Wednesday, September 22, 2010

Human powered flight and energy harvesting kites

A strange confluence of events and circumstances has given me some ideas about human powered flight. I watched a snail slithering...just kidding. While vacationing in Florida I watched a guy parasurfing. That night I went home and went to sleep. The next morning was a Sunday so Comedy Central was playing a rerun of the Colbert Report's Friday night show. I had watched some of the show Friday but had not seen the interview with Saul Griffith. Saul Griffith is a genius who is working on wind power generation using high altitude kites to capture the high winds available above 2000 feet. When we got home from Florida I looked up Saul and found a website where he was explaining how the kites work with the aid of a large screen audio-visual presentation.

Last night I woke up thinking about human powered flight which is not uncommon for me but I realized that the actual terminology "human powered" is a limitation that need not exist. The small sail that was used by the parasurfer to skim over the waves at high speed and the piano sized kites used by Saul's power generation facility both had far more pulling power than was being used. Then I began thinking that a tandem device, one part prosthesis, one part kite, could give human beings the power to fly. Rather it could allow us to harness the wind long enough to elevate the flyer to the height necessary to then glide (predominantly) to his destination.

I attempted to use a sheet as a sail on my ripstick once and ran into all the problems of wind power at ground level: insufficient strength, sensitivity to direction of wind, etc. Parasurfing improves upon windsurfing by removing the power source to the sky above the surfer giving him much more maneuverability relative to the wind. The next logical step, in my mind, is to allow the parasail to drag a winged human, instead of a surfing human.

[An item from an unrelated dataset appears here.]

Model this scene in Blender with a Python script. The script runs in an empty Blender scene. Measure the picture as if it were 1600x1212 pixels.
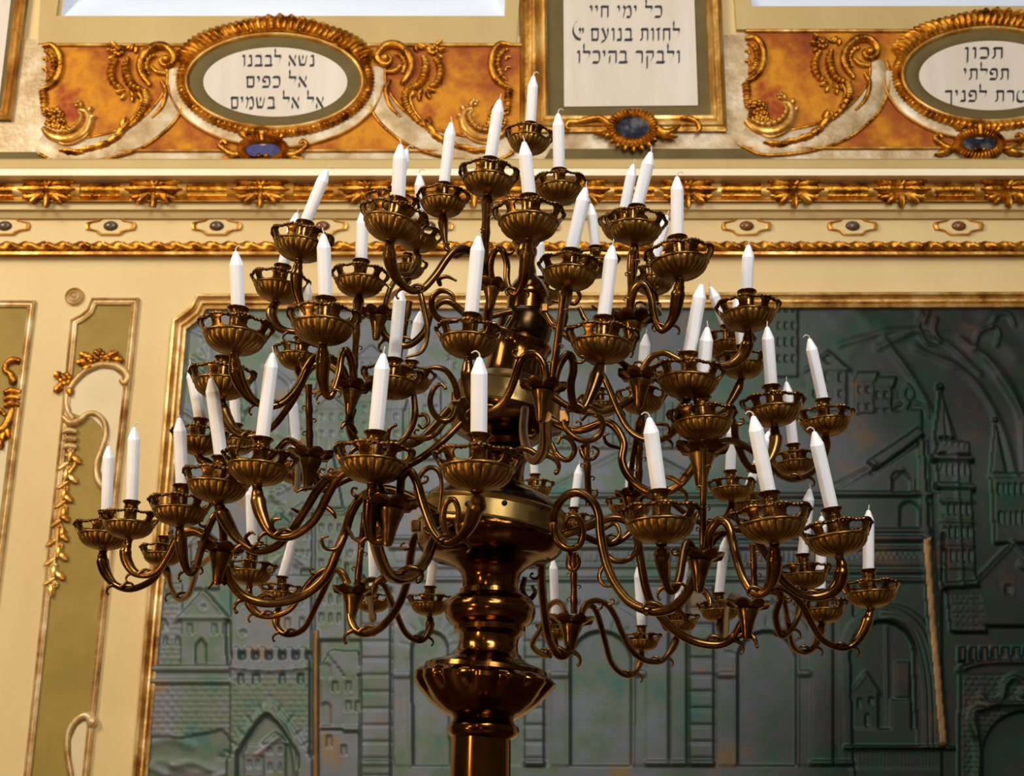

I had been trying to conceptualize a bicycle paired with a retractable set of wings as a means to allow the wings to reach the necessary speed for lift before opening them and taking off. In this concept the bicycle would simply fall away as the flyer opened a hang glider like set of folding wings and began to gain altitude. The problem with this approach is twofold. The first issue is that the speed necessary to generate sufficient lift of a human is too high to be achieved under normal bicycling conditions. Secondly once the rider/flyer leaves the bicycle the power source evaporates and thus the lift disappears. A kitesail on the other hand continues to provide power after the flyer takes off. The power is translated by the wings into lift and the flyer (or his software) may simply determine the altitude needed.

The next question then is how to disempower?unempower? the kitesail without simply cutting it loose. I had this same question watching the parasurfer, wondering how he would stop when he was done. What I had not anticipated was that he could change directions, having assumed that he must simply follow the direction of the wind and then let go. I watched as he approached the pier and then performed a tacking like maneuver and reversed direction back toward the area of the shore from which he came.

In flight the ideal scenario would be retrieval of the parachute once gliding began so that it could be redeployed to gain more altitude or used in an emergency as a parachute. High strength, lightweight cabling with a retractor could be used to reel the kitesail and the flyer toward one another but the only way I can conceptualize the kitesail collapsing is by releasing one side of it and then rolling up the fabric. This may prove a cumbersome load for a human/wind powered flyer to carry and then redeploy.

An alternative method could be to release one side of the kite sail and retract it and then lower it toward the ground so that it could be dropped for later recovery. An airborne-deployable parachute/kitesail could be worn on the body for use in an emergency.

The first step to researching these possibilities is to go parasurfing.